Cowen: Govt united on 'orderly' Anglo wind-down

A quick wind-down of Anglo-Irish Bank could cost €70bn and was not in the best interest of the taxpayer, Taoiseach Brian Cowen said today.

A quick wind-down of Anglo-Irish Bank could cost €70bn and was not in the best interest of the taxpayer, Taoiseach Brian Cowen said today.

As European officials prepared to give their view on the future of Anglo – €8.2bn in the red – Mr Cowen said the Government was at one on the issue.

“The idea that it would be wound up with us having to come up with up-front costs of winding up that bank to the tune of 70 or further billions clearly would not be in the interests of the taxpayer,” he said.

“We have been seeking to try to minimise the exposure to the taxpayer, deal with it that way ... we are anxious to bring it to finality as soon as our discussions with the European Union are completed.”
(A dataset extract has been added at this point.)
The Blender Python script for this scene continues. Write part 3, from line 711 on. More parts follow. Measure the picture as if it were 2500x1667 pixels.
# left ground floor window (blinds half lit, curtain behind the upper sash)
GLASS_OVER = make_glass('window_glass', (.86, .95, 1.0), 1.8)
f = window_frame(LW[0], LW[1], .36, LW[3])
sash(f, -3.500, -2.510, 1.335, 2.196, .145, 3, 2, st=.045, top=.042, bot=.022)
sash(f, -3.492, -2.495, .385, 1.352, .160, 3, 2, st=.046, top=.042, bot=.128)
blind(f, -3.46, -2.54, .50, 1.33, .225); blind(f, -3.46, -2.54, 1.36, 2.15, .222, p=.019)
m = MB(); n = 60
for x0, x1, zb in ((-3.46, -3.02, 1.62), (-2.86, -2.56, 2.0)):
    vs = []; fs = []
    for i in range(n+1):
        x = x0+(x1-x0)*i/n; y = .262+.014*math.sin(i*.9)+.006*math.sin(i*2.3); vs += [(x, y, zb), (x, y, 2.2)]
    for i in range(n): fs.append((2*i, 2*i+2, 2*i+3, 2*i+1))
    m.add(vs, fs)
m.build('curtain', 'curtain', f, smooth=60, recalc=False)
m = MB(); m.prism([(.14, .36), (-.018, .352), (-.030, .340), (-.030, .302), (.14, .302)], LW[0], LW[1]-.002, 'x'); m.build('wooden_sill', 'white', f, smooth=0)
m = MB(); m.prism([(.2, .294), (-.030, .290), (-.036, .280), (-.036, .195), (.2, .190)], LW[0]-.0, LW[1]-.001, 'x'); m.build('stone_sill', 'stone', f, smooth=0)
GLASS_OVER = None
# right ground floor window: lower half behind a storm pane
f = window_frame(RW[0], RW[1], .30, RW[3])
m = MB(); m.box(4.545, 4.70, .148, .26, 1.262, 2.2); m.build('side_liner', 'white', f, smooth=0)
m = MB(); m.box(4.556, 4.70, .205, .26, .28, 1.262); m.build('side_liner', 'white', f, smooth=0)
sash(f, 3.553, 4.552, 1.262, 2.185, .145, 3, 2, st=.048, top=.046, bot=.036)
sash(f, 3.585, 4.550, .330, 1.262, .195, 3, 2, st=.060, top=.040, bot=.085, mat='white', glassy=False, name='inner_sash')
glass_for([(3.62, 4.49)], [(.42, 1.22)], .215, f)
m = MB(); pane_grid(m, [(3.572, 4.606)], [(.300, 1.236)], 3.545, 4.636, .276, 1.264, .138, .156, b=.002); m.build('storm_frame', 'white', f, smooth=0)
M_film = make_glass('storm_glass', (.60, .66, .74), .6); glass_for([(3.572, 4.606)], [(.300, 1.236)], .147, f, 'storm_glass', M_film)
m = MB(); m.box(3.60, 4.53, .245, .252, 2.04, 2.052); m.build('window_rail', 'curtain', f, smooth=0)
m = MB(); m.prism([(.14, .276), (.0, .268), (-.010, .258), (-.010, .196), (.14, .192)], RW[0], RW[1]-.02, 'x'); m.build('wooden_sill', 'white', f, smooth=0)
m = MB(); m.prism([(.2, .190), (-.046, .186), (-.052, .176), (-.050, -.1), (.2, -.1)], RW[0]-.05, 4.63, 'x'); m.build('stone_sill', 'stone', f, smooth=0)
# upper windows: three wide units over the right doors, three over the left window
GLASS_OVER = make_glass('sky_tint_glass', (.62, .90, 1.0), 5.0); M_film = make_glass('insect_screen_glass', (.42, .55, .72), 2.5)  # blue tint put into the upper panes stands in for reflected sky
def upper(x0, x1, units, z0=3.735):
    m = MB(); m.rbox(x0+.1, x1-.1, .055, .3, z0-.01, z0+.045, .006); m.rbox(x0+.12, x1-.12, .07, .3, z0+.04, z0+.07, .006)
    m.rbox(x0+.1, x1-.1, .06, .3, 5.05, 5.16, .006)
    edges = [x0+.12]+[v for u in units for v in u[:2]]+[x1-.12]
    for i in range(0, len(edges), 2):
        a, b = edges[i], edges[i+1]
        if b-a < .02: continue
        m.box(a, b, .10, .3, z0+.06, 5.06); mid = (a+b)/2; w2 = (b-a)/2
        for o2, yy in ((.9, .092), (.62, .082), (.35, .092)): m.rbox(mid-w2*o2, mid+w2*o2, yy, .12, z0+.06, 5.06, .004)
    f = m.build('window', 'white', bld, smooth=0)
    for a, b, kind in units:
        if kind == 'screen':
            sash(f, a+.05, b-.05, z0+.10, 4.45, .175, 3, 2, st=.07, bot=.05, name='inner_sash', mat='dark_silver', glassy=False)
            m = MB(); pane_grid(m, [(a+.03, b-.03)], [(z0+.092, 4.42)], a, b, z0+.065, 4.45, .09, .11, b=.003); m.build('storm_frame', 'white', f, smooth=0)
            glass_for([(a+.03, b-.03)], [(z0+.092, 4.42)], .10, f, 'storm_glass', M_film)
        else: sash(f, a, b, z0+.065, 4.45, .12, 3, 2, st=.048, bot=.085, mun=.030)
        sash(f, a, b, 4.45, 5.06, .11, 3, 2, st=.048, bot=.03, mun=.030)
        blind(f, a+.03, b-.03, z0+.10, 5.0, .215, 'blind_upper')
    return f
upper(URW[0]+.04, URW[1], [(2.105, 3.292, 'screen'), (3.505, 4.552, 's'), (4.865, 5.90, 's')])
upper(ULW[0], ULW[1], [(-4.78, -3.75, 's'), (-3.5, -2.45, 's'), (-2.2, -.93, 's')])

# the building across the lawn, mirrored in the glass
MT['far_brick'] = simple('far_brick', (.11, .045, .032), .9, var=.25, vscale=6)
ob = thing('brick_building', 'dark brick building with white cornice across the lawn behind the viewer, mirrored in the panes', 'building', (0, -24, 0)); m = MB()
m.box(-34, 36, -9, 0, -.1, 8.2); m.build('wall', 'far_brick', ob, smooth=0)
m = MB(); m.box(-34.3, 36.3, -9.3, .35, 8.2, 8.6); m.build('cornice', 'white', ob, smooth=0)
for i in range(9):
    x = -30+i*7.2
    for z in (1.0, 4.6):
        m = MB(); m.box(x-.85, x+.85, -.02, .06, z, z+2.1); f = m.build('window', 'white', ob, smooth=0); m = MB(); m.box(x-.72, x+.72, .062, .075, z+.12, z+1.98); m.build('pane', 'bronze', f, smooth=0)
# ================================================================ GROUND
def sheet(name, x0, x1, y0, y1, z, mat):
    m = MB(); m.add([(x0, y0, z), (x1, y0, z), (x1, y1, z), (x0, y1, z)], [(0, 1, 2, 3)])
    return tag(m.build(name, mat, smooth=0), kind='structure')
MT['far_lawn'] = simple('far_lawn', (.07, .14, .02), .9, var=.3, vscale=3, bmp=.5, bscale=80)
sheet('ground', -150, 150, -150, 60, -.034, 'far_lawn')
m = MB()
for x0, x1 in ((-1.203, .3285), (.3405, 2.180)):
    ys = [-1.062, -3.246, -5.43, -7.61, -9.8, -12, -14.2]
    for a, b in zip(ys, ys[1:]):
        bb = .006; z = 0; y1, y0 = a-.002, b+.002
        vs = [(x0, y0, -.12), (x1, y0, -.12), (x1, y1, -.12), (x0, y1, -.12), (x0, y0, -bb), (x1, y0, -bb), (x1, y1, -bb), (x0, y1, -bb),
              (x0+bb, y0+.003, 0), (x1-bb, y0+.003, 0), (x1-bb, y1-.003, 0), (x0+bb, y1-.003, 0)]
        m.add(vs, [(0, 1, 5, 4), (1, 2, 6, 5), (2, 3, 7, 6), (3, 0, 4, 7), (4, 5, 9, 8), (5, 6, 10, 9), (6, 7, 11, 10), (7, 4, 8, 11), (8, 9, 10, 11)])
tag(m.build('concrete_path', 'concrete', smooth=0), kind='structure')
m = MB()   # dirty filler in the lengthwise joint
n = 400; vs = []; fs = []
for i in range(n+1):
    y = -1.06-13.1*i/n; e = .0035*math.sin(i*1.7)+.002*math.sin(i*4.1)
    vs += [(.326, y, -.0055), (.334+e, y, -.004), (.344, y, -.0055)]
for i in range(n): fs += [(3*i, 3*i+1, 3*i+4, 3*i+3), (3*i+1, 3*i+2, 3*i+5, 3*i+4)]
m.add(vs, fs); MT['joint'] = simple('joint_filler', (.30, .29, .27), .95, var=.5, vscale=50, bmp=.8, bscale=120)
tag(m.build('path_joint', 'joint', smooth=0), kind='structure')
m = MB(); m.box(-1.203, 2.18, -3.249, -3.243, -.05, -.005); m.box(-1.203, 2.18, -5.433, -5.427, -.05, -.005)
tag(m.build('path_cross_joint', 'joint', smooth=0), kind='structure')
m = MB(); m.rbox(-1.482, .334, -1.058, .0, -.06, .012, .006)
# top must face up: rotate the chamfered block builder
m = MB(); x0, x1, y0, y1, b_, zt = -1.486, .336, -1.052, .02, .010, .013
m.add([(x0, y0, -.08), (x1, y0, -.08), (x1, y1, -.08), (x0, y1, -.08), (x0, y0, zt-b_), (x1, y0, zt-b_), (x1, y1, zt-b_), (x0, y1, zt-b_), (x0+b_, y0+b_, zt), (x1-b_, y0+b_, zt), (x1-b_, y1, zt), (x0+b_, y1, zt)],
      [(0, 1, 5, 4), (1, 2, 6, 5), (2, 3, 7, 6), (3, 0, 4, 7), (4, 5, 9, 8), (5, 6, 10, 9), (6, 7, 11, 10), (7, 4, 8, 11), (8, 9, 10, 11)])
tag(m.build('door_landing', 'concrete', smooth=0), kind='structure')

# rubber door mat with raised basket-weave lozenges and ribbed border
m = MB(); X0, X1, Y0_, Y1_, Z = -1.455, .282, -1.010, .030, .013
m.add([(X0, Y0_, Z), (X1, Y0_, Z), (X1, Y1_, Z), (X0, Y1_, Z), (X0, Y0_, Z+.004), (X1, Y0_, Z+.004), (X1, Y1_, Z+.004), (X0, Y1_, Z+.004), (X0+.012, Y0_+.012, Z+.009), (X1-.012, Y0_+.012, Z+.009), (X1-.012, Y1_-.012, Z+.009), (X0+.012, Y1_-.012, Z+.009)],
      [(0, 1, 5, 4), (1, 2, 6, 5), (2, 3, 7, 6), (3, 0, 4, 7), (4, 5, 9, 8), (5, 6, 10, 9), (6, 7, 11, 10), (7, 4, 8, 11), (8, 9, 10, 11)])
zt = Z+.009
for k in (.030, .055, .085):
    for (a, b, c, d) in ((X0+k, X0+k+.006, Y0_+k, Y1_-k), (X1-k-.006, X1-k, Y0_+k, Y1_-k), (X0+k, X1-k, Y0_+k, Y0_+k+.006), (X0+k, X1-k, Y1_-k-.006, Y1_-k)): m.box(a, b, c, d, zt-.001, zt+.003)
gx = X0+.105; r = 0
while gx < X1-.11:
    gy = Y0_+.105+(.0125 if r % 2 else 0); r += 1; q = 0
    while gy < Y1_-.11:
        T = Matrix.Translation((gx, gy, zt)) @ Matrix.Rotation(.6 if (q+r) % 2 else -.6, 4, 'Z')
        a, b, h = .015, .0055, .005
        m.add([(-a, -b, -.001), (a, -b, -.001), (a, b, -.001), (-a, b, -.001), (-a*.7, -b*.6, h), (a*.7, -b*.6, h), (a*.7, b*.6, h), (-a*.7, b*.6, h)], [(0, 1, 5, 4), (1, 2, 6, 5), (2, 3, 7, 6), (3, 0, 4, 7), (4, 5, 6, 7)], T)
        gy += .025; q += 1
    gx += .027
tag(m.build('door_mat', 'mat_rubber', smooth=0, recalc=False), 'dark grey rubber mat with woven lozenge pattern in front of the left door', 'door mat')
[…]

Mr Cowen said the Government was in advanced talks with European officials over the future of Anglo.

Finance Minister Brian Lenihan will discuss the matter with his European counterparts on Monday and Tuesday before reporting back to the Government.

At the start of the week Green Senator Dan Boyle had called for an early wind-down of the bank over five years or less.

But it is understood Cabinet discussions on Wednesday finished with most ministers favouring an orderly wind-down of Anglo over time, rather than a rapid closure.

Despite the appearance of a rift between sections of the coalition, Mr Cowen insisted: “The Government is at one on this and always has been.

“The issue that is determining the Government’s policy on this issue is how do we minimise exposures to the taxpayer which are already considerable.”

Mr Cowen also said he believed Government policy in relation to the banking crisis was right.

Anglo chairman Alan Dukes this week said the bank preferred to see a good-bank bad-bank scenario with 80% wound up and a new viable bank created from the remaining good quality loan assets.

The state-run bank, which has been funded by €23bn of taxpayers’ money, said it expected further losses as more troubled assets were shifted off the bank’s books.